Native Americans’ Rights, Laws and Treaties
The formation of a new state, the United States of America, under the banner of human rights protection, resulted in a massive violation of the rights of other people who were not white colonists. The new American state intensively expanded its borders without regard for the rights of the indigenous population in the territories being developed (Deloria, 1988). The legal basis for these acts of violence was likewise drawn up accordingly. The first important concept is the right of ownership and discovery. According to the principles of discovery, the people who uncover new lands take title to them, while the natives of those lands retain the right to live on the land but do not own it.
This principle has been used to dispossess Aboriginal people of the land doctrinally considered as no man’s land in favor of colonial or post-colonial governments. Treaties were imposed on the dispossessed Indians, whereby certain new lands were given to them (Deloria, 1988). From this, it can be concluded that the U.S. was not only violating legal norms but was the initiator of those benefits to only one side. The Doctrine of Discovery was, in fact, a derivative of the Doctrine of Conquest, more blatant and crude. The Americans only modernized and reformulated the former medieval doctrine, explicitly justifying violence against the indigenous peoples and the taking of their lands.
Equally important is the concept of conquest, which took place latently because of the desire to avoid responsibility. The Doctrine of Discovery applied equally to the legal status of territories and the population acquired in both cases by a single fact – conquest, that is, the military defeat of the vanquished (Deloria, 1988). Moreover, it was on the doctrine of conquest that colonialism initially rested. Therefore, from the first half of the nineteenth century, with the change in legal doctrines, the conqueror was no longer called the conqueror but the discoverer of new lands (Deloria, 1988).

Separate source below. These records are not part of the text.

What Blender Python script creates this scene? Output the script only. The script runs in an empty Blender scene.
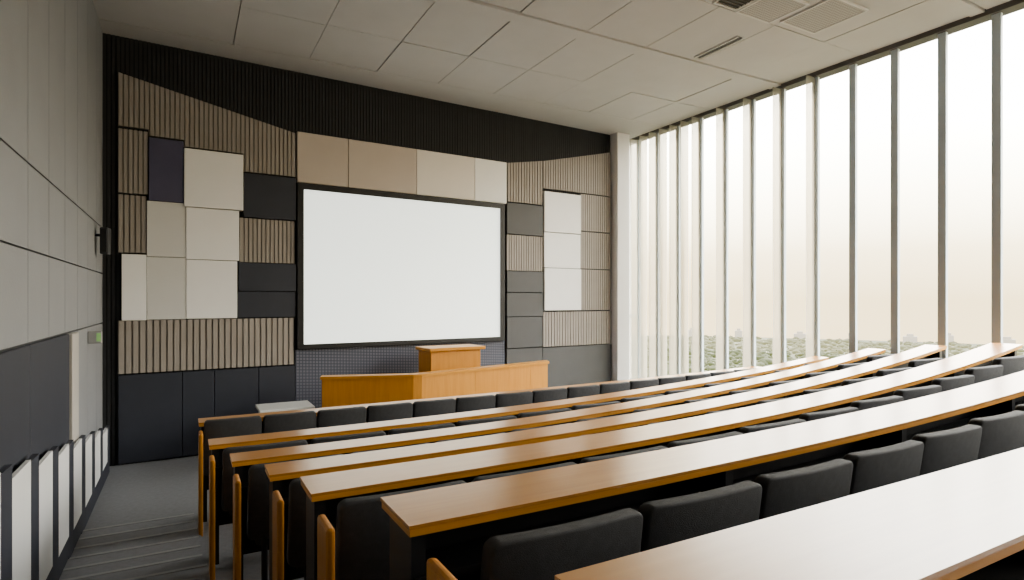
import bpy, bmesh, math, random
from mathutils import Vector, Matrix
random.seed(7)
scene = bpy.context.scene
COL = scene.collection

# ------------------------------------------------------------------ materials
def newmat(name):
    m = bpy.data.materials.new(name); m.use_nodes = True
    nt = m.node_tree
    return m, nt, nt.nodes['Principled BSDF']

def mat(name, col, rough=0.6, var=0.12, scale=6.0, bump=0.0, bscale=200.0, metal=0.0, spec=0.5, emit=0.0, ecol=None):
    m, nt, b = newmat(name)
    tc = nt.nodes.new('ShaderNodeTexCoord')
    nz = nt.nodes.new('ShaderNodeTexNoise'); nz.inputs['Scale'].default_value = scale; nz.inputs['Detail'].default_value = 4
    nt.links.new(tc.outputs['Object'], nz.inputs['Vector'])
    mx = nt.nodes.new('ShaderNodeMix'); mx.data_type = 'RGBA'
    mx.inputs[6].default_value = tuple(c*(1-var) for c in col)+(1,)
    mx.inputs[7].default_value = tuple(min(1, c*(1+var)) for c in col)+(1,)
    nt.links.new(nz.outputs['Fac'], mx.inputs[0])
    nt.links.new(mx.outputs[2], b.inputs['Base Color'])
    b.inputs['Roughness'].default_value = rough
    b.inputs['Metallic'].default_value = metal
    b.inputs['Specular IOR Level'].default_value = spec
    if bump:
        n2 = nt.nodes.new('ShaderNodeTexNoise'); n2.inputs['Scale'].default_value = bscale
        nt.links.new(tc.outputs['Object'], n2.inputs['Vector'])
        bp = nt.nodes.new('ShaderNodeBump'); bp.inputs['Strength'].default_value = bump; bp.inputs['Distance'].default_value = 0.01
        nt.links.new(n2.outputs['Fac'], bp.inputs['Height']); nt.links.new(bp.outputs['Normal'], b.inputs['Normal'])
    if emit:
        if ecol: b.inputs['Emission Color'].default_value = ecol+(1,)
        else: nt.links.new(mx.outputs[2], b.inputs['Emission Color'])
        b.inputs['Emission Strength'].default_value = emit
    return m

def wood(name, c1, c2, rough=0.28, axis='X', coat=0.0):
    m, nt, b = newmat(name)
    tc = nt.nodes.new('ShaderNodeTexCoord'); mp = nt.nodes.new('ShaderNodeMapping')
    mp.inputs['Scale'].default_value = (0.8, 16, 16) if axis == 'X' else (14, 14, 0.8)
    nt.links.new(tc.outputs['Object'], mp.inputs['Vector'])
    nz = nt.nodes.new('ShaderNodeTexNoise'); nz.inputs['Scale'].default_value = 2.2; nz.inputs['Detail'].default_value = 7; nz.inputs['Distortion'].default_value = 0.6
    nt.links.new(mp.outputs['Vector'], nz.inputs['Vector'])
    cr = nt.nodes.new('ShaderNodeValToRGB')
    cr.color_ramp.elements[0].position = 0.3; cr.color_ramp.elements[0].color = c1+(1,)
    cr.color_ramp.elements[1].position = 0.72; cr.color_ramp.elements[1].color = c2+(1,)
    nt.links.new(nz.outputs['Fac'], cr.inputs['Fac']); nt.links.new(cr.outputs['Color'], b.inputs['Base Color'])
    b.inputs['Roughness'].default_value = rough
    if coat:
        b.inputs['Coat Weight'].default_value = coat; b.inputs['Coat Roughness'].default_value = 0.27; b.inputs['Coat IOR'].default_value = 3.0
    return m

def perforated(name, c1, c2, s=22.0):
    m, nt, b = newmat(name)
    tc = nt.nodes.new('ShaderNodeTexCoord'); sp = nt.nodes.new('ShaderNodeSeparateXYZ'); cb = nt.nodes.new('ShaderNodeCombineXYZ')
    nt.links.new(tc.outputs['Object'], sp.inputs[0])
    ad = nt.nodes.new('ShaderNodeMath'); ad.operation = 'ADD'
    nt.links.new(sp.outputs['Y'], ad.inputs[0]); nt.links.new(sp.outputs['Z'], ad.inputs[1])
    nt.links.new(sp.outputs['X'], cb.inputs['X']); nt.links.new(ad.outputs[0], cb.inputs['Y'])
    br = nt.nodes.new('ShaderNodeTexBrick'); br.offset = 0.0
    br.inputs['Scale'].default_value = s; br.inputs['Brick Width'].default_value = 1; br.inputs['Row Height'].default_value = 1
    br.inputs['Mortar Size'].default_value = 0.16
    br.inputs['Color1'].default_value = c1+(1,); br.inputs['Color2'].default_value = c1+(1,); br.inputs['Mortar'].default_value = c2+(1,)
    nt.links.new(cb.outputs[0], br.inputs['Vector']); nt.links.new(br.outputs['Color'], b.inputs['Base Color'])
    b.inputs['Roughness'].default_value = 0.7
    return m

def glass(name):
    m = bpy.data.materials.new(name); m.use_nodes = True; nt = m.node_tree; nt.nodes.clear()
    out = nt.nodes.new('ShaderNodeOutputMaterial'); t = nt.nodes.new('ShaderNodeBsdfTransparent'); g = nt.nodes.new('ShaderNodeBsdfGlossy')
    g.inputs['Roughness'].default_value = 0.02; t.inputs['Color'].default_value = (0.98, 0.985, 0.98, 1)
    mx = nt.nodes.new('ShaderNodeMixShader'); mx.inputs[0].default_value = 0.03
    nt.links.new(t.outputs[0], mx.inputs[1]); nt.links.new(g.outputs[0], mx.inputs[2]); nt.links.new(mx.outputs[0], out.inputs[0])
    return m
def frosted(name):
    m = bpy.data.materials.new(name); m.use_nodes = True; nt = m.node_tree; nt.nodes.clear()
    out = nt.nodes.new('ShaderNodeOutputMaterial'); t = nt.nodes.new('ShaderNodeBsdfTransparent'); g = nt.nodes.new('ShaderNodeBsdfTranslucent')
    g.inputs['Color'].default_value = (0.80, 0.78, 0.73, 1); t.inputs['Color'].default_value = (0.76, 0.745, 0.70, 1)
    mx = nt.nodes.new('ShaderNodeMixShader'); mx.inputs[0].default_value = 0.35
    nt.links.new(t.outputs[0], mx.inputs[1]); nt.links.new(g.outputs[0], mx.inputs[2]); nt.links.new(mx.outputs[0], out.inputs[0])
    return m

M = {}
M['wood'] = wood('honey_wood', (0.52, 0.215, 0.024), (0.58, 0.255, 0.036), 0.36, 'X', 1.0)
M['wood_v'] = wood('honey_wood_upright', (0.50, 0.215, 0.034), (0.58, 0.27, 0.052), 0.4, 'Z')
M['wood_end'] = wood('amber_end_wood', (0.42, 0.172, 0.024), (0.50, 0.22, 0.038), 0.4, 'Z')
M['wood_edge'] = wood('light_wood_edge', (0.50, 0.225, 0.036), (0.58, 0.28, 0.056), 0.35)
M['fabric'] = mat('charcoal_fabric', (0.050, 0.050, 0.053), 0.75, 0.3, 30, 0.4, 350)
M['dark_metal'] = mat('dark_metal', (0.020, 0.020, 0.022), 0.45, 0.1)
M['dark_panel'] = mat('dark_panel', (0.014, 0.014, 0.016), 0.6, 0.15)
M['carpet'] = mat('grey_carpet', (0.27, 0.275, 0.29), 0.95, 0.15, 25, 0.4, 300)
M['nosing'] = mat('step_nosing', (0.36, 0.36, 0.375), 0.8, 0.1)
M['ceiling'] = mat('ceiling_tile', (0.52, 0.515, 0.505), 0.85, 0.05, 3, 0.1, 150)
M['seam'] = mat('dark_seam', (0.27, 0.265, 0.26), 0.9, 0.05)
M['wall'] = mat('grey_wall_panel', (0.245, 0.252, 0.268), 0.6, 0.08, 2.5, 0.1, 60)
M['wall_seam'] = mat('grey_wall_seam', (0.13, 0.13, 0.135), 0.8, 0.05)
M['white'] = mat('white_panel', (0.82, 0.815, 0.81), 0.6, 0.03, 3)
M['column'] = mat('white_column', (0.86, 0.86, 0.86), 0.6, 0.03, 3)
M['pale'] = mat('pale_grey_panel', (0.62, 0.615, 0.60), 0.6, 0.04, 3)
M['railwhite'] = mat('off_white_rail_panel', (0.64, 0.645, 0.65), 0.6, 0.04, 3)
M['pilaster'] = mat('pilaster_panel', (0.42, 0.40, 0.375), 0.6, 0.04, 3)
M['beige'] = mat('beige_panel', (0.54, 0.48, 0.43), 0.65, 0.04, 3)
M['cream'] = mat('cream_panel', (0.74, 0.70, 0.655), 0.65, 0.04, 3)
M['navy'] = mat('navy_panel', (0.038, 0.042, 0.057), 0.6, 0.15, 4)
M['violet'] = mat('violet_navy_panel', (0.088, 0.086, 0.145), 0.6, 0.1, 4)
M['graphite'] = mat('graphite_panel', (0.095, 0.095, 0.097), 0.65, 0.1, 4)
M['slat'] = mat('taupe_slat', (0.335, 0.303, 0.274), 0.6, 0.08, 5)
M['slat_back'] = mat('slat_backing', (0.22, 0.198, 0.178), 0.8, 0.1)
M['rib'] = mat('charcoal_rib', (0.030, 0.031, 0.034), 0.7, 0.15)
M['rib_back'] = mat('charcoal_rib_back', (0.016, 0.016, 0.018), 0.8, 0.1)
M['perf'] = perforated('blue_grey_perforated', (0.15, 0.158, 0.195), (0.07, 0.075, 0.10), 24)
M['vent'] = perforated('vent_perforated', (0.32, 0.31, 0.295), (0.45, 0.44, 0.42), 30)
M['screen'] = mat('lit_screen', (0.79, 0.84, 0.81), 0.7, 0.01, 1, emit=0.70)
M['mullion'] = mat('grey_mullion', (0.52, 0.60, 0.66), 0.55, 0.04, 3)
M['trimdark'] = mat('dark_frame', (0.11, 0.105, 0.10), 0.5, 0.1)
M['louvre'] = mat('dark_louvre', (0.07, 0.065, 0.06), 0.5, 0.1)
M['glass'] = glass('clear_glass')
M['frosted'] = frosted('frosted_glass_fin')
M['black'] = mat('black_plastic', (0.010, 0.010, 0.011), 0.5, 0.1)
M['speaker'] = mat('speaker_plastic', (0.035, 0.037, 0.042), 0.5, 0.1)
M['green'] = mat('pale_green_sign', (0.30, 0.52, 0.22), 0.5, 0.05, emit=0.12)
M['signgrey'] = mat('sign_body_grey', (0.34, 0.34, 0.34), 0.5, 0.05)
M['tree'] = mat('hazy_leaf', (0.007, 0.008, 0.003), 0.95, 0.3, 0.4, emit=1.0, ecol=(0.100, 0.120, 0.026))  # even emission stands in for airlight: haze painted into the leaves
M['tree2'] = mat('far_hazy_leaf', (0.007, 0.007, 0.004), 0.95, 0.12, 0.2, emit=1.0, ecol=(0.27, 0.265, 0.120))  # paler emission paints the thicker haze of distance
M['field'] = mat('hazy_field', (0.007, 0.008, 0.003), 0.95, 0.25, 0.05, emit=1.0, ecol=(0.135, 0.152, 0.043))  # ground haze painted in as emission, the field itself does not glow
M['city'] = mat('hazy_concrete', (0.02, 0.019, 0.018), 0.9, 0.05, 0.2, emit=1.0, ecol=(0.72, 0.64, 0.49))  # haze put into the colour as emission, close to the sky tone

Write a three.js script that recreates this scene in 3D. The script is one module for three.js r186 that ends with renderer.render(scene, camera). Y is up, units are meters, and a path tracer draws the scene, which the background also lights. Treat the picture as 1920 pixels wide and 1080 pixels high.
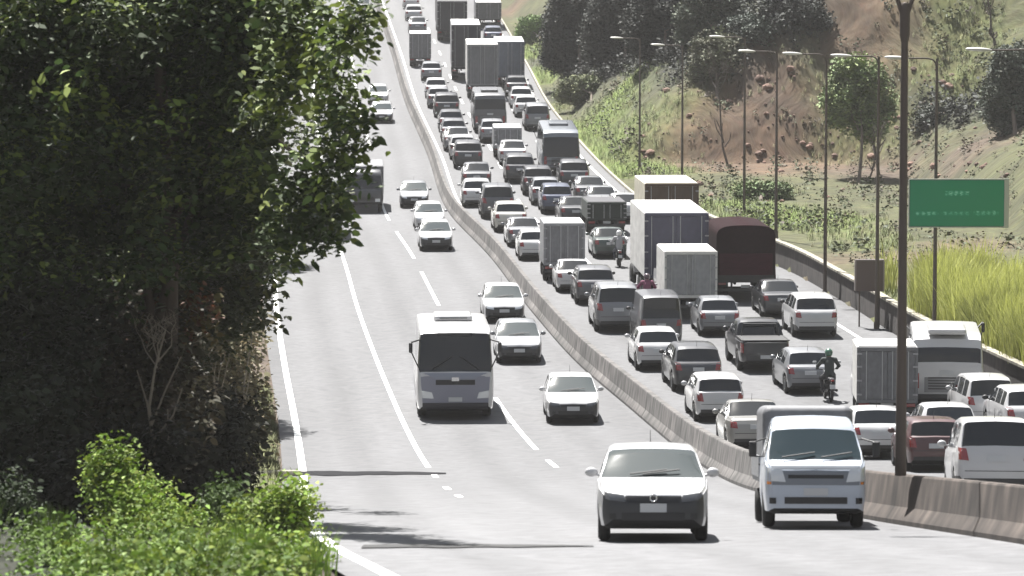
import * as THREE from 'three';
import { RoundedBoxGeometry } from 'three/addons/geometries/RoundedBoxGeometry.js';
import { mergeGeometries, mergeVertices, toCreasedNormals } from 'three/addons/utils/BufferGeometryUtils.js';
import { ImprovedNoise } from 'three/addons/math/ImprovedNoise.js';
import { MarchingCubes } from 'three/addons/objects/MarchingCubes.js';

// ------------------------------------------------------------ camera, sky, sun, exposure
const F = 6500;                               // focal length in pixels of a 1920 wide picture
const CAM_Y = 13.4, TILT = Math.atan(540 / F);
const scene = new THREE.Scene();
const camera = new THREE.PerspectiveCamera(2 * Math.atan(540 / F) * 180 / Math.PI, 16 / 9, 0.5, 6000);
camera.position.set(0, CAM_Y, 0);
camera.lookAt(0, CAM_Y - Math.sin(TILT) * 100, -Math.cos(TILT) * 100);
camera.focus = 120; camera.userData.fStop = 3;
scene.add(camera);

const SKY_LEVEL = 0.14;
const sunDir = new THREE.Vector3(-0.17, 0.86, -0.46).normalize();
{ // hazy bright sky: pale blue overhead, whitish towards the horizon and round the sun, with thin clouds
  const w = 512, h = 256, a = new Float32Array(w * h * 4), ng = new ImprovedNoise();
  for (let j = 0; j < h; j++) for (let i = 0; i < w; i++) {
    const el = ((j + 0.5) / h - 0.5) * Math.PI, az = ((i + 0.5) / w - 0.5) * 2 * Math.PI, d = new THREE.Vector3(Math.cos(el) * Math.cos(az), Math.sin(el), Math.cos(el) * Math.sin(az)), up = Math.max(0, d.y);
    const t = Math.pow(1 - up, 2.2), g = Math.max(0, d.dot(sunDir)), glow = 0.25 * Math.pow(g, 6) + 1.4 * Math.pow(g, 30) + 7 * Math.pow(g, 220);
    const q = 1 / (0.25 + up), n = ng.noise(d.x * q * 1.6, d.z * q * 1.6, 1.3) + 0.5 * ng.noise(d.x * q * 3.7, d.z * q * 3.7, 2.3), cl = Math.min(1, Math.max(0, n * 1.3 + 0.1)) * Math.min(1, up * 4);
    const c = [0.62, 0.76, 1.06].map((b, k) => (b * (1 - t) + [1.05, 1.06, 1.08][k] * t) * (1 - cl) + [1.5, 1.48, 1.45][k] * cl + glow * [1.05, 1.0, 0.93][k] * 1.4);
    for (let k = 0; k < 3; k++) a[(j * w + i) * 4 + k] = c[k] * SKY_LEVEL * (d.y < 0 ? 0.6 : 1); a[(j * w + i) * 4 + 3] = 1;
  }
  const tex = new THREE.DataTexture(a, w, h, THREE.RGBAFormat, THREE.FloatType); tex.mapping = THREE.EquirectangularReflectionMapping; tex.magFilter = tex.minFilter = THREE.LinearFilter; tex.needsUpdate = true;
  scene.background = tex; scene.environment = tex;
}
const sun = new THREE.DirectionalLight(0xfffcf8, 4.9);
sun.position.copy(sunDir).multiplyScalar(400).add(new THREE.Vector3(0, 0, -150));
sun.target.position.set(0, 0, -150);
sun.castShadow = true;
Object.assign(sun.shadow.camera, { left: -150, right: 150, top: 260, bottom: -260, near: 10, far: 900 });
sun.shadow.mapSize.set(4096, 4096);
scene.add(sun, sun.target);
scene.fog = new THREE.FogExp2(0xe8e6e4, 0.00018);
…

The new doctrine was the basic rule of the game between invaders from different colonial states in the division of territories and justified the dispossession of local Indians. Equally important is the concept of sovereignty because the young American nation, itself a fruitful user of natural law theory as applied to itself, decided to deprive the native population of such a right. This massive violation of human rights and freedoms had disastrous consequences. The Native Americans were no longer independent, and no tribe within U.S. territory was recognized as an independent nation, tribe, or authority with which the U.S. could enter into treaties.
Reference
Deloria, V. (1988). Custer died for your sins: An Indian manifesto. University of Oklahoma Press.